- Information shown

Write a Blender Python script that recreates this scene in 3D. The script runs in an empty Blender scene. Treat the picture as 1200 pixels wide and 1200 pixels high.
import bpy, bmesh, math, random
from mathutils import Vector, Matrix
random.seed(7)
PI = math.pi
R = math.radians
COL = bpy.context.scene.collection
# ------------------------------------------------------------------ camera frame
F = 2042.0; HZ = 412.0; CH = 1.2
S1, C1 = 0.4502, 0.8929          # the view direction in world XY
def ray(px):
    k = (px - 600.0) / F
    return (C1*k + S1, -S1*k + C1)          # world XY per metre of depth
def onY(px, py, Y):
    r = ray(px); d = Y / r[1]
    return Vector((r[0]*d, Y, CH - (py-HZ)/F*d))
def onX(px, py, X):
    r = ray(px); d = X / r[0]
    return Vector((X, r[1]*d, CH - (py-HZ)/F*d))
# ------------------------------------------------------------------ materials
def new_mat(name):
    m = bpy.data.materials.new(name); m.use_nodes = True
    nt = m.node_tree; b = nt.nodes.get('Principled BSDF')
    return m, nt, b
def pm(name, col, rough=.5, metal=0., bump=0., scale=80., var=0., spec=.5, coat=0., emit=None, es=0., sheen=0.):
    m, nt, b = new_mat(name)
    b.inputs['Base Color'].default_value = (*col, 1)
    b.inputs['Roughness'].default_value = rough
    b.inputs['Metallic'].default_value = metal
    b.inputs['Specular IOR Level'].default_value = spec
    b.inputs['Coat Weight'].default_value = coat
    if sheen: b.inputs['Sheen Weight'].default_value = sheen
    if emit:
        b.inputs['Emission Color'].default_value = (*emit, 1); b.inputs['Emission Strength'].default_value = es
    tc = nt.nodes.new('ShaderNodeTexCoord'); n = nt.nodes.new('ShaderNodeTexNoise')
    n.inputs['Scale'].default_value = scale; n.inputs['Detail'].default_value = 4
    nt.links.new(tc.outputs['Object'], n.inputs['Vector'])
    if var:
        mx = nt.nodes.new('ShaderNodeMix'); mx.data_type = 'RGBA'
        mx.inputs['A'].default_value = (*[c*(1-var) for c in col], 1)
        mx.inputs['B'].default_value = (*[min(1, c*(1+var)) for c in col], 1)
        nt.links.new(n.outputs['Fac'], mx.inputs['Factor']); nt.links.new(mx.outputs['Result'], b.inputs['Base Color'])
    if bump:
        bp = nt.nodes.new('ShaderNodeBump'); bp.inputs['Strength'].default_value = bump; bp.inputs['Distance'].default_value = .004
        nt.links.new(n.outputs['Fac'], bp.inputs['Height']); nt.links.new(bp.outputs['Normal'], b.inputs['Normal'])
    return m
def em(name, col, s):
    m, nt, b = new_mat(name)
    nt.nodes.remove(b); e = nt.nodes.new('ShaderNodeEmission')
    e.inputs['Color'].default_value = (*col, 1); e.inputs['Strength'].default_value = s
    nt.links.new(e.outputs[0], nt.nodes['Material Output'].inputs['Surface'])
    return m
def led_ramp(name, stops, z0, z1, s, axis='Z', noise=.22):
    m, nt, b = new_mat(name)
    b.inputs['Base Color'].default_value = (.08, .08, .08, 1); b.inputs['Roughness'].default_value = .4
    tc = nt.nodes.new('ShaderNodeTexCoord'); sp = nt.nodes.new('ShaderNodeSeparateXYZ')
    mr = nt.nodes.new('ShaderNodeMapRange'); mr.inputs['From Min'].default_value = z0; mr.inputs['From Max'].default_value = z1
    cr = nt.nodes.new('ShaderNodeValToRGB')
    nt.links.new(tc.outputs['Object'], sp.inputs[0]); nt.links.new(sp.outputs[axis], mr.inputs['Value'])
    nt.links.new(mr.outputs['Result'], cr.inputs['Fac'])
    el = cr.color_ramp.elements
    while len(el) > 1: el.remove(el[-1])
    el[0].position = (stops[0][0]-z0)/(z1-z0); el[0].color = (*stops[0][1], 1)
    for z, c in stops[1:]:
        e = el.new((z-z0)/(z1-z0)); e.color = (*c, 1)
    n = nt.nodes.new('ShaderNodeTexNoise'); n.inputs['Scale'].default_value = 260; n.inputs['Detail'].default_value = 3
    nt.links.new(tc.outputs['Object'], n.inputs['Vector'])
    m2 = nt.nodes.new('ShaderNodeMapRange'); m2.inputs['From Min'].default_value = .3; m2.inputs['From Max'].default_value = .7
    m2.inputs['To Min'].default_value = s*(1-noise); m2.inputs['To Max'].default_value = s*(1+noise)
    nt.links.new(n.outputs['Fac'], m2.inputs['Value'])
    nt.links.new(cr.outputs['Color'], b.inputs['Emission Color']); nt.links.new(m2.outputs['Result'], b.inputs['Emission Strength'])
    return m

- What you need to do
Extract the complete listing verbatim.

- Task output
Write a Blender Python script that recreates this scene in 3D. The script runs in an empty Blender scene. Treat the picture as 1200 pixels wide and 1200 pixels high.
import bpy, bmesh, math, random
from mathutils import Vector, Matrix
random.seed(7)
PI = math.pi
R = math.radians
COL = bpy.context.scene.collection
# ------------------------------------------------------------------ camera frame
F = 2042.0; HZ = 412.0; CH = 1.2
S1, C1 = 0.4502, 0.8929          # the view direction in world XY
def ray(px):
    k = (px - 600.0) / F
    return (C1*k + S1, -S1*k + C1)          # world XY per metre of depth
def onY(px, py, Y):
    r = ray(px); d = Y / r[1]
    return Vector((r[0]*d, Y, CH - (py-HZ)/F*d))
def onX(px, py, X):
    r = ray(px); d = X / r[0]
    return Vector((X, r[1]*d, CH - (py-HZ)/F*d))
# ------------------------------------------------------------------ materials
def new_mat(name):
    m = bpy.data.materials.new(name); m.use_nodes = True
    nt = m.node_tree; b = nt.nodes.get('Principled BSDF')
    return m, nt, b
def pm(name, col, rough=.5, metal=0., bump=0., scale=80., var=0., spec=.5, coat=0., emit=None, es=0., sheen=0.):
    m, nt, b = new_mat(name)
    b.inputs['Base Color'].default_value = (*col, 1)
    b.inputs['Roughness'].default_value = rough
    b.inputs['Metallic'].default_value = metal
    b.inputs['Specular IOR Level'].default_value = spec
    b.inputs['Coat Weight'].default_value = coat
    if sheen: b.inputs['Sheen Weight'].default_value = sheen
    if emit:
        b.inputs['Emission Color'].default_value = (*emit, 1); b.inputs['Emission Strength'].default_value = es
    tc = nt.nodes.new('ShaderNodeTexCoord'); n = nt.nodes.new('ShaderNodeTexNoise')
    n.inputs['Scale'].default_value = scale; n.inputs['Detail'].default_value = 4
    nt.links.new(tc.outputs['Object'], n.inputs['Vector'])
    if var:
        mx = nt.nodes.new('ShaderNodeMix'); mx.data_type = 'RGBA'
        mx.inputs['A'].default_value = (*[c*(1-var) for c in col], 1)
        mx.inputs['B'].default_value = (*[min(1, c*(1+var)) for c in col], 1)
        nt.links.new(n.outputs['Fac'], mx.inputs['Factor']); nt.links.new(mx.outputs['Result'], b.inputs['Base Color'])
    if bump:
        bp = nt.nodes.new('ShaderNodeBump'); bp.inputs['Strength'].default_value = bump; bp.inputs['Distance'].default_value = .004
        nt.links.new(n.outputs['Fac'], bp.inputs['Height']); nt.links.new(bp.outputs['Normal'], b.inputs['Normal'])
    return m
def em(name, col, s):
    m, nt, b = new_mat(name)
    nt.nodes.remove(b); e = nt.nodes.new('ShaderNodeEmission')
    e.inputs['Color'].default_value = (*col, 1); e.inputs['Strength'].default_value = s
    nt.links.new(e.outputs[0], nt.nodes['Material Output'].inputs['Surface'])
    return m
def led_ramp(name, stops, z0, z1, s, axis='Z', noise=.22):
    m, nt, b = new_mat(name)
    b.inputs['Base Color'].default_value = (.08, .08, .08, 1); b.inputs['Roughness'].default_value = .4
    tc = nt.nodes.new('ShaderNodeTexCoord'); sp = nt.nodes.new('ShaderNodeSeparateXYZ')
    mr = nt.nodes.new('ShaderNodeMapRange'); mr.inputs['From Min'].default_value = z0; mr.inputs['From Max'].default_value = z1
    cr = nt.nodes.new('ShaderNodeValToRGB')
    nt.links.new(tc.outputs['Object'], sp.inputs[0]); nt.links.new(sp.outputs[axis], mr.inputs['Value'])
    nt.links.new(mr.outputs['Result'], cr.inputs['Fac'])
    el = cr.color_ramp.elements
    while len(el) > 1: el.remove(el[-1])
    el[0].position = (stops[0][0]-z0)/(z1-z0); el[0].color = (*stops[0][1], 1)
    for z, c in stops[1:]:
        e = el.new((z-z0)/(z1-z0)); e.color = (*c, 1)
    n = nt.nodes.new('ShaderNodeTexNoise'); n.inputs['Scale'].default_value = 260; n.inputs['Detail'].default_value = 3
    nt.links.new(tc.outputs['Object'], n.inputs['Vector'])
    m2 = nt.nodes.new('ShaderNodeMapRange'); m2.inputs['From Min'].default_value = .3; m2.inputs['From Max'].default_value = .7
    m2.inputs['To Min'].default_value = s*(1-noise); m2.inputs['To Max'].default_value = s*(1+noise)
    nt.links.new(n.outputs['Fac'], m2.inputs['Value'])
    nt.links.new(cr.outputs['Color'], b.inputs['Emission Color']); nt.links.new(m2.outputs['Result'], b.inputs['Emission Strength'])
    return m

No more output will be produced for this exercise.